A little story, Cliff's Notes: The 311679 was originally a solution to a specific problem with certain limitations. The problem was match accuracy with rifles having military chambers and particularly large chamber necks. The limitations were needing a relatively heavy bullet which would also feed from and fit in a magazine box, so the Eagan trick of putting as little bullet in the neck as possible was out, and filling the case neck with bullet creates more issues with misalignment at launch. To overcome the alignment and/or riveting issues that a neck full of bullet and excessive chamber neck clearance create, and since shrinking the chamber neck or thickening the cartridge brass necks enough to make desired minimum clearance were both impractical, Ardito's solution was to simply fill the chamber neck up with bullet. This introduced the issue of starting a .314" bullet into a .311" hole without shaving metal, so he simply throated the rifles to accept the larger driving portion of the bullets, and designed a bullet to fit this system. The bullet had a long, bore-riding section to guide the front, a concave, parabolic taper up to the first driving band which ensured centering and support of the middle of the bullet, and a couple of relatively narrow driving bands to stuff back into the case. Very clever. And it worked.
To make this work, the bullet needed to cast .314" on the bands and the rifle needed to be throated to accept the relatively large body portion without shaving off big rings of metal. Who does this? Not many. So Lyman started cutting the mould at .311" or so on the driving bands, I can only guess so that it would work in un-modified rifles. Well, that kind of defeats the purpose, but ok, they can still cash in on the name.
I'm still trying to figure out what that straight-taper nose and ridiculously long pair of body driving portions of the NOE bullet are supposed to fit or how it's supposed to work. I already designed that bullet (less the really long driving bands) years ago (AM 31-190X) and have a rifle whose throat and chamber neck fit it perfectly...and after publishing my experiences and re-discoveries with the "Morse Taper Fit" I'm a little puzzled why anyone else would want to continue that folly.

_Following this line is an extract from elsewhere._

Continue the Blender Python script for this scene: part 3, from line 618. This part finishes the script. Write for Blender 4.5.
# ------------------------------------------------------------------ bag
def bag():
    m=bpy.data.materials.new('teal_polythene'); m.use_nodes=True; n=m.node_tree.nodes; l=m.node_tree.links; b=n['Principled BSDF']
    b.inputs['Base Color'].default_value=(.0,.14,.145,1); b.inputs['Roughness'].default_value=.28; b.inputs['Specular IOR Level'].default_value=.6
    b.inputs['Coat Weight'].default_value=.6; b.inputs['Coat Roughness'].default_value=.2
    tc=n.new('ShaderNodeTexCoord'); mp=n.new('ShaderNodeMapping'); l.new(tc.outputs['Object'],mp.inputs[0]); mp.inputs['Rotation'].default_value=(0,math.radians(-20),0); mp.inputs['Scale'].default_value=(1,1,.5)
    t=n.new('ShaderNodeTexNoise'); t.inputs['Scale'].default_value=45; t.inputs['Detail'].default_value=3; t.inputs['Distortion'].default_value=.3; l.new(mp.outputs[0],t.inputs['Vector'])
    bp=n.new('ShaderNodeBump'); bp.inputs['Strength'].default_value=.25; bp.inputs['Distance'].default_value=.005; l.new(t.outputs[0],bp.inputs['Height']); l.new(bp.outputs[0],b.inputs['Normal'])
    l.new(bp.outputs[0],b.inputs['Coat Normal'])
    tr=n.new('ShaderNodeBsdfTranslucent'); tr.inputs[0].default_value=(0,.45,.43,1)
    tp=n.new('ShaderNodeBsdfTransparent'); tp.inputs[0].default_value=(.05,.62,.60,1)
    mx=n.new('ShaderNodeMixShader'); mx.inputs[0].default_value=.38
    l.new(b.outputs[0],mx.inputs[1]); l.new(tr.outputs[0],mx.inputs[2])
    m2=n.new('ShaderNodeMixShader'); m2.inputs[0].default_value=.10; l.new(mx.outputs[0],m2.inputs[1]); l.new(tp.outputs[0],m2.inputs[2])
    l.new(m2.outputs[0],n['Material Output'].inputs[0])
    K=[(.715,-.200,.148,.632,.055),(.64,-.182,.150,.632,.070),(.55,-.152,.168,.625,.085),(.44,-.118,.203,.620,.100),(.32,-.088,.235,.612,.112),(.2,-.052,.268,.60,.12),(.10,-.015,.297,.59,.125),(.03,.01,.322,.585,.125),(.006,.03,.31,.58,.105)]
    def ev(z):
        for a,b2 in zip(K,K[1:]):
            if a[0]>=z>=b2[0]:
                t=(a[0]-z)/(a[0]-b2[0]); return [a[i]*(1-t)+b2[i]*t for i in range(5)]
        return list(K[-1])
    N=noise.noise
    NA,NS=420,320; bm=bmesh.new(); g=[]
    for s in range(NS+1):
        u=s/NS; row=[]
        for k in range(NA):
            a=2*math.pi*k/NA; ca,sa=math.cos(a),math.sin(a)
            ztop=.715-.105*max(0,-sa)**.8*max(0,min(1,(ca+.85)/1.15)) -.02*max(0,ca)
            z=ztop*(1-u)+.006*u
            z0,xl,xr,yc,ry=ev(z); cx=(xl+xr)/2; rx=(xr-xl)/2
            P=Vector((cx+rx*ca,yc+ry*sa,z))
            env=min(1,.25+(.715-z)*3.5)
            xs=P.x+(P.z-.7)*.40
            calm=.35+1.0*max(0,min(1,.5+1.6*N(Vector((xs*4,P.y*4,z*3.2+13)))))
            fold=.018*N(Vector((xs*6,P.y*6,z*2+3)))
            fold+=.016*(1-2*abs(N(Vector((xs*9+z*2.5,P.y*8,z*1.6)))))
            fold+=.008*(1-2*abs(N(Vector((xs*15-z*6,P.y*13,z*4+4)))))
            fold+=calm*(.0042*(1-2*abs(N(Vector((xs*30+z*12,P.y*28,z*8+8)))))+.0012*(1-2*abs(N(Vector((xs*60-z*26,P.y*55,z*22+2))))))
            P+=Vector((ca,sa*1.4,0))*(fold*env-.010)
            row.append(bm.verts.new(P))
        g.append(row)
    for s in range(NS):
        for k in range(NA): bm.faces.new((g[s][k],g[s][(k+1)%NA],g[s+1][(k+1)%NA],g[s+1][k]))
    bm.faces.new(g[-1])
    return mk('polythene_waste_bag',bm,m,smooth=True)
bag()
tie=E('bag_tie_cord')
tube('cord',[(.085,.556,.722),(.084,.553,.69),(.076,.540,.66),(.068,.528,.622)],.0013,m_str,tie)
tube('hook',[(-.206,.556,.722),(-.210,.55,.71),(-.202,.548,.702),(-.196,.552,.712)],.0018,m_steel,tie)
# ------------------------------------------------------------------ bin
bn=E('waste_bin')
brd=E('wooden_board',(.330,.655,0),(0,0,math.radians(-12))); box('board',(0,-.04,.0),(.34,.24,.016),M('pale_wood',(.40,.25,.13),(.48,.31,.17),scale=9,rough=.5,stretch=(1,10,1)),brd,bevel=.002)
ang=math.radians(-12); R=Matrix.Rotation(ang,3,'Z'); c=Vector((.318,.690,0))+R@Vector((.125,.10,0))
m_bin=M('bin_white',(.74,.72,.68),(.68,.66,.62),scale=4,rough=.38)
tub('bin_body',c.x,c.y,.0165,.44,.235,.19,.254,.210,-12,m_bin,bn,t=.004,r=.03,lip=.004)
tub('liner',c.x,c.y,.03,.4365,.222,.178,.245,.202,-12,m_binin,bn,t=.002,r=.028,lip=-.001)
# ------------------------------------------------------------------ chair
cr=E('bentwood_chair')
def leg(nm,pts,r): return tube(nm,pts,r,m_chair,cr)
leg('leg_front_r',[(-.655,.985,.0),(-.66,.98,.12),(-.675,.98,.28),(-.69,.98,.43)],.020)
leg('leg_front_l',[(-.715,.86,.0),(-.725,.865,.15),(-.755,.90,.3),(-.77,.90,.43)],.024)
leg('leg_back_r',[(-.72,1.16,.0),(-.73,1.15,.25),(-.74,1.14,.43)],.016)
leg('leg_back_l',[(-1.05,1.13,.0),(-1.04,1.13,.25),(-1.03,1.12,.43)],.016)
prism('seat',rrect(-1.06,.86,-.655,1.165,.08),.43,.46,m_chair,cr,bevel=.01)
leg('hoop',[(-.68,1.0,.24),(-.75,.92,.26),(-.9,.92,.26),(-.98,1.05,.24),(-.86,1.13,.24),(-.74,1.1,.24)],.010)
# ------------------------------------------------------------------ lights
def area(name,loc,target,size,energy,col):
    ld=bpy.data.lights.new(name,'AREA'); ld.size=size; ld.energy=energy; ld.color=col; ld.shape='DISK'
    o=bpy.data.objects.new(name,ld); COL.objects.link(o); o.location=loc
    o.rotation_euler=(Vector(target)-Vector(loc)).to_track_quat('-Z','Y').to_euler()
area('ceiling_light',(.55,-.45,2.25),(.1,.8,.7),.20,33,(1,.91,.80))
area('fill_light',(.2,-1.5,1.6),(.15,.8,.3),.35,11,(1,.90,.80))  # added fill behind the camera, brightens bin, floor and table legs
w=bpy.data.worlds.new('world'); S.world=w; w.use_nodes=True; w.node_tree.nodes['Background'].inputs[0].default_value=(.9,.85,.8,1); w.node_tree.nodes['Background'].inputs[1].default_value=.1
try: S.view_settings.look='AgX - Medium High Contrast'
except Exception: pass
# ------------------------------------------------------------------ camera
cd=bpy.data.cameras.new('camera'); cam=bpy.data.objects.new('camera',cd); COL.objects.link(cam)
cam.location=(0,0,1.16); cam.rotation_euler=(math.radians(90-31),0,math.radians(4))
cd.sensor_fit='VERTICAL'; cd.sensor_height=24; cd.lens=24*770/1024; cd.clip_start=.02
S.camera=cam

A little story, Cliff's Notes: The 311679 was originally a solution to a specific problem with certain limitations. The problem was match accuracy with rifles having military chambers and particularly large chamber necks. The limitations were needing a relatively heavy bullet which would also feed from and fit in a magazine box, so the Eagan trick of putting as little bullet in the neck as possible was out, and filling the case neck with bullet creates more issues with misalignment at launch. To overcome the alignment and/or riveting issues that a neck full of bullet and excessive chamber neck clearance create, and since shrinking the chamber neck or thickening the cartridge brass necks enough to make desired minimum clearance were both impractical, Ardito's solution was to simply fill the chamber neck up with bullet. This introduced the issue of starting a .314" bullet into a .311" hole without shaving metal, so he simply throated the rifles to accept the larger driving portion of the bullets, and designed a bullet to fit this system. The bullet had a long, bore-riding section to guide the front, a concave, parabolic taper up to the first driving band which ensured centering and support of the middle of the bullet, and a couple of relatively narrow driving bands to stuff back into the case. Very clever. And it worked.
To make this work, the bullet needed to cast .314" on the bands and the rifle needed to be throated to accept the relatively large body portion without shaving off big rings of metal. Who does this? Not many. So Lyman started cutting the mould at .311" or so on the driving bands, I can only guess so that it would work in un-modified rifles. Well, that kind of defeats the purpose, but ok, they can still cash in on the name.
I'm still trying to figure out what that straight-taper nose and ridiculously long pair of body driving portions of the NOE bullet are supposed to fit or how it's supposed to work. I already designed that bullet (less the really long driving bands) years ago (AM 31-190X) and have a rifle whose throat and chamber neck fit it perfectly...and after publishing my experiences and re-discoveries with the "Morse Taper Fit" I'm a little puzzled why anyone else would want to continue that folly.